▶ _Problem to work on_: Find the lines that contain the word "scene" and copy each one.

═════ Dataset entries

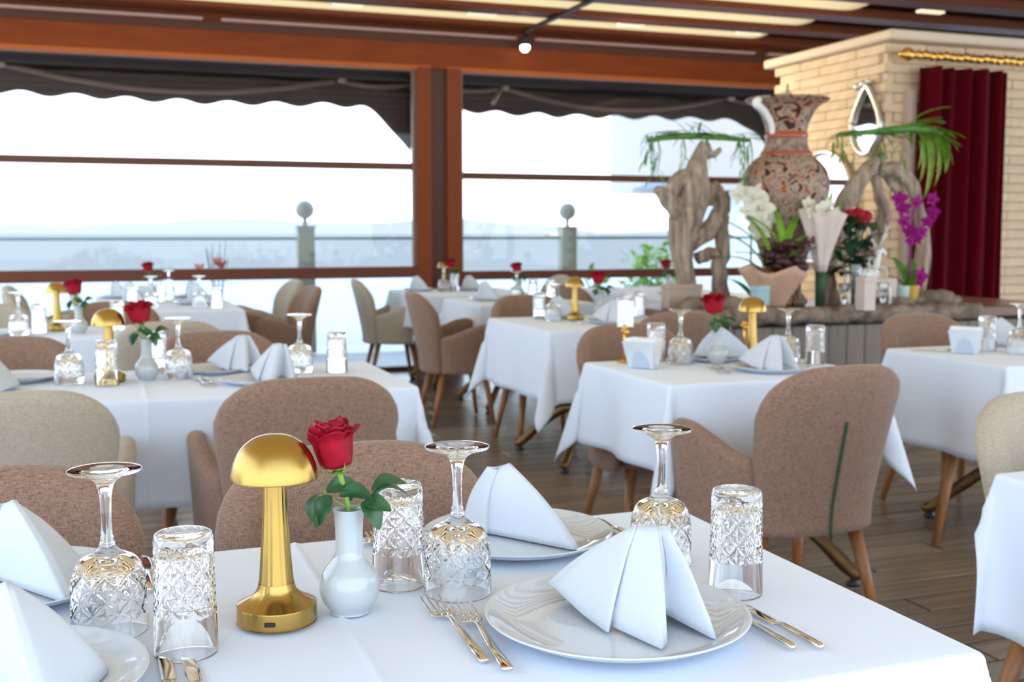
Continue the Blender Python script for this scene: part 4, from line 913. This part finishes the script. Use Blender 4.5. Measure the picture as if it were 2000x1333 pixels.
def frk(x, y, rz, l, z=.002): place(FK, (x, y, T+z), rz, 'steel fork '+l, gF)
def kni(x, y, rz, l): place(KN, (x, y, T+.002), rz, 'steel knife '+l, gK)
# nearest table
lmp(.204, 1.418, 'standing left of the rose on the nearest table')
vas(.300, 1.425, 'beside the gold lamp on the nearest table', 'red rose with green leaves in focus beside the nearest gold lamp', True)
tum(.087, 1.352, 'left of the lamp on the nearest table'); tum(.389, 1.513, 'right of the rose on the nearest table'); tum(.817, 1.318, 'by the knives on the nearest table')
win(.003, 1.46, 'left of all on the nearest table'); win(.457, 1.452, 'in the middle of the nearest table'); win(.785, 1.478, 'behind the front napkin on the nearest table')
plt(.602, 1.247, 'at the front of the nearest table', 1.02); plt(.622, 1.655, 'at the back of the nearest table, behind the middle wine glass', .93)
plt(-.112, 1.292, 'cut by the lower left corner', .95); plt(-.12, 1.672, 'behind the leftmost wine glass', .92)
nap(NF, .615, 1.262, 0, 'like a fan on the front plate'); nap(NT, .622, 1.665, 0, 'like a tent on the back plate of the nearest table')
nap(NT, -.105, 1.672, .0, 'like a tent at the upper left of the nearest table'); nap(NT, -.088, 1.275, -.25, 'at the lower left corner of the photo')
frk(.408, 1.192, .0, 'left one of the pair before the front plate'); frk(.4225, 1.155, -.07, 'right one of the pair before the front plate', .004)
kni(.763, 1.098, .02, 'left one of the pair right of the front plate'); kni(.795, 1.088, .02, 'right one of the pair right of the front plate')
kni(.785, 1.575, .03, 'left one of the pair beside the back plate'); kni(.805, 1.575, .03, 'right one of the pair beside the back plate')
frk(.397, 1.562, .0, 'left one of the pair seen through the tumbler', .002); frk(.424, 1.564, .04, 'right one of the pair seen through the tumbler')
kni(.060, 1.155, .0, 'left one of the pair at the lower left'); kni(.086, 1.140, .0, 'right one of the pair at the lower left')
kni(.056, 1.59, .0, 'between the leftmost wine glass and tumbler')
# second left table
lmp(.036, 3.955, 'on the second left table behind a tumbler'); tum(.026, 3.86, 'in front of the lamp on the second left table')
vas(.153, 3.955, 'on the second left table', 'red rose on the second left table')
win(-.09, 3.95, 'left of the lamp on the second left table'); win(.257, 3.96, 'right of the bud vase on the second left table'); win(.672, 3.985, 'right of the napkins on the second left table')
tum(.195, 4.15, 'half hidden behind the second table bud vase'); tum(.795, 3.94, 'at the right end of the second left table')
plt(.385, 4.095, 'behind the forks on the second left table', .8); plt(.50, 3.74, 'just above the brown chair back on the second left table', .8); plt(-.26, 4.08, 'at the left of the second left table', .85)
nap(NF, .455, 4.10, .3, 'left one of the two on the second left table'); nap(NF, .535, 3.76, -.1, 'right one of the two on the second left table'); nap(NT, -.33, 3.85, -.2, 'cut by the left edge on the second left table', 1.1)
frk(.318, 3.70, .05, 'left one on the second left table'); frk(.345, 3.70, .05, 'right one on the second left table')
# right middle table
place(ST, (1.885, 3.86, T+.002), CAMR, 'gold number stand with blank white card on the right middle table'); place(RD, (2.43, 3.89, T+.002), CAMR, 'thin gold rod stand left of the right lamp')
place(HO, (1.872, 3.675, T+.002), CAMR-.60, 'white porcelain napkin holder on the right middle table', 'white napkin holders'); place(PN, (1.872, 3.675, T+.002), CAMR-.60, 'paper napkins in the holder on the right middle table', 'paper napkins')
tum(2.02, 3.86, 'behind the napkin holder'); win(2.06, 3.74, 'right of the napkin holder')
vas(2.195, 3.70, 'on the right middle table', 'red rose beside the right lamp before the counter', False, .6)
plt(2.235, 3.80, 'behind the bud vase on the right middle table', .7); plt(2.26, 3.44, 'before the right lamp on the right middle table', .85)
nap(NT, 2.285, 3.80, .3, 'behind the bud vase on the right middle table'); nap(NF, 2.245, 3.445, -.1, 'before the right lamp on the right middle table')
lmp(2.40, 3.785, 'on the right middle table before the counter'); win(2.478, 3.655, 'right of the lamp on the right middle table'); tum(2.54, 3.57, 'at the right end of the right middle table')
frk(2.035, 3.40, -.35, 'left one on the right middle table'); frk(2.065, 3.39, -.35, 'right one on the right middle table')
# middle aisle table
tum(2.385, 6.0, 'at the left of the middle aisle table'); win(2.385, 5.79, 'left of the lamp on the middle aisle table'); win(2.96, 6.10, 'right of the rose on the middle aisle table'); tum(3.0, 5.95, 'at the right of the middle aisle table')
lmp(2.53, 5.82, 'on the middle aisle table'); vas(2.80, 6.05, 'on the middle aisle table', 'red rose with dark leaves on the middle aisle table')
plt(2.50, 6.02, 'behind the lamp on the middle aisle table', .8); plt(2.62, 5.55, 'before the lamp on the middle aisle table', .8)
nap(NT, 2.53, 6.02, 0, 'left of the lamp on the middle aisle table'); nap(NF, 2.62, 5.56, 0, 'right of the lamp on the middle aisle table')
frk(2.42, 5.48, -.2, 'on the middle aisle table'); tum(2.80, 5.72, 'right of the front napkin on the middle aisle table')
# far right table
place(HO, (3.335, 3.66, T+.002), CAMR-.50, 'white porcelain napkin holder on the far right table', 'white napkin holders'); place(PN, (3.335, 3.66, T+.002), CAMR-.50, 'paper napkins in the holder on the far right table', 'paper napkins')
tum(3.50, 3.72, 'right of the far right napkin holder'); win(3.535, 3.58, 'on the far right table at the photo edge'); nap(NT, 3.68, 3.82, 0, 'behind the wine glass on the far right table'); kni(3.36, 3.72, 1.0, 'on the far right table behind the napkin holder')
tum(3.66, 3.56, 'cut by the right edge of the photo')
# third left table
tum(-.265, 5.98, 'on the third left table'); win(-.352, 5.90, 'on the third left table'); lmp(-.185, 6.10, 'on the third left table'); vas(-.081, 5.88, 'on the third left table', 'red rose before the far lamp on the third left table')
tum(.10, 6.02, 'right of the bud vase on the third left table'); plt(-.5, 5.86, 'at the left edge on the third left table', .8)
place(ST, (-.10, 6.14, T+.002), CAMR, 'gold number stand with white card between lamp and rose')
# far left table by the window
nap(NT, .16, 8.95, 0, 'back left on the far left table'); nap(NT, .70, 8.85, 0, 'back right on the far left table'); nap(NT, .24, 8.15, 0, 'front left on the far left table', 1.2); nap(NT, .66, 8.0, 0, 'front right on the far left table', 1.2)
plt(.22, 8.15, 'front left on the far left table', .9); plt(.64, 8.0, 'front right on the far left table', .9); plt(.14, 8.95, 'back left on the far left table', .8); plt(.68, 8.85, 'back right on the far left table', .8)
place(HO, (.35, 8.62, T+.002), CAMR, 'white napkin holder on the far left table', 'white napkin holders'); place(PN, (.35, 8.62, T+.002), CAMR, 'paper napkins on the far left table', 'paper napkins')
vas(.40, 9.05, 'on the far left table', 'dark red rose on the far left table'); tum(.50, 8.60, 'at the centre of the far left table'); tum(.44, 8.40, 'front centre of the far left table'); win(.52, 8.85, 'back centre of the far left table')
tum(.74, 7.55, 'at the near right of the far left table'); win(.64, 7.66, 'at the near right of the far left table'); win(.34, 7.72, 'at the near left of the far left table'); tum(.22, 7.60, 'at the near left of the far left table')
# far tables near the column
nap(NT, 2.55, 9.15, 0, 'left one beside the window column'); nap(NT, 3.0, 9.1, 0, 'right one beside the window column'); plt(2.55, 9.15, 'left one beside the window column', .8); plt(3.0, 9.1, 'right one beside the window column', .8)
lmp(2.80, 9.25, 'before the window column'); vas(2.86, 9.18, 'before the window column', 'pinkish red rose before the window column'); win(2.72, 9.0, 'before the window column'); tum(2.80, 8.95, 'before the window column')
nap(NT, 2.66, 7.70, -.2, 'on the far middle table behind the side on chair', 1.1); plt(2.67, 7.68, 'on the far middle table', .9); vas(3.0, 7.95, 'on the far middle table', 'red rose on the far middle table before the window'); win(2.92, 7.80, 'on the far middle table'); tum(3.02, 7.72, 'on the far middle table'); tum(3.12, 7.62, 'beside the far middle rose')
nap(NT, 4.25, 7.85, 0, 'on the far table left of the driftwood'); plt(4.25, 7.85, 'on the far table left of the driftwood', .8); vas(4.45, 8.30, 'on the far table left of the driftwood', 'orange red rose on the far table left of the driftwood'); tum(4.58, 8.2, 'on the far table left of the driftwood')
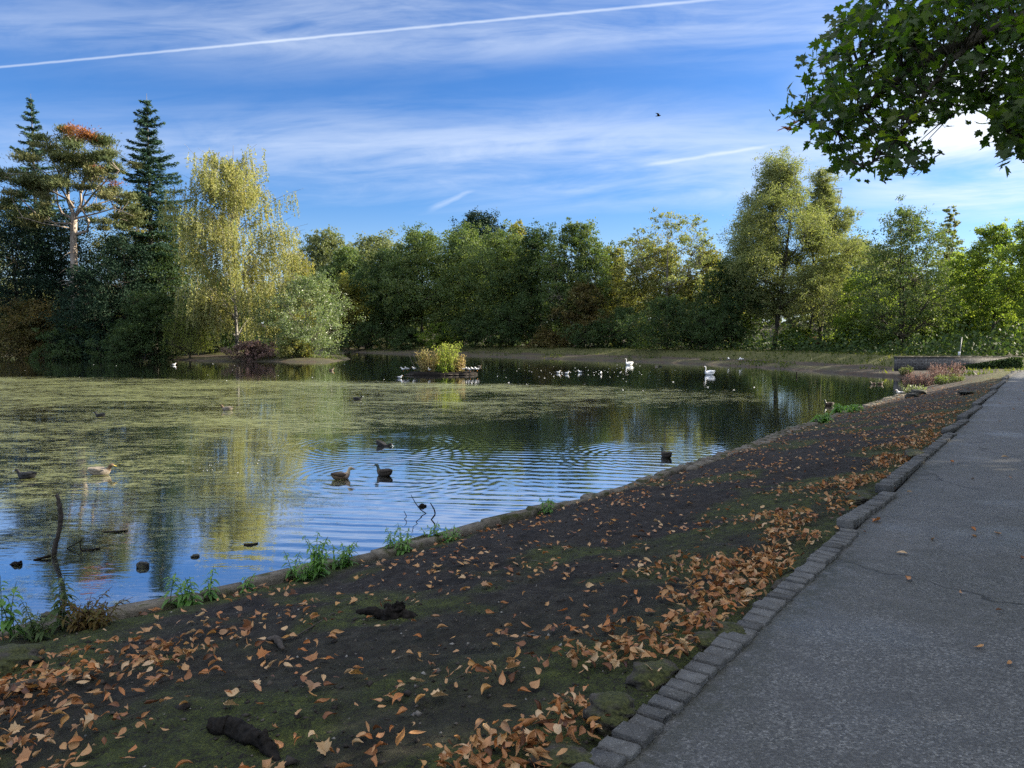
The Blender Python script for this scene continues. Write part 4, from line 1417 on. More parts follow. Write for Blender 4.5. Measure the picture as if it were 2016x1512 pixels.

══════════

▶ _Response_:
Continue the Blender Python script for this scene: part 4, from line 913. This part finishes the script. Use Blender 4.5. Measure the picture as if it were 2000x1333 pixels.
The Blender Python script for this scene continues. Write part 4, from line 1417 on. More parts follow. Write for Blender 4.5. Measure the picture as if it were 2016x1512 pixels.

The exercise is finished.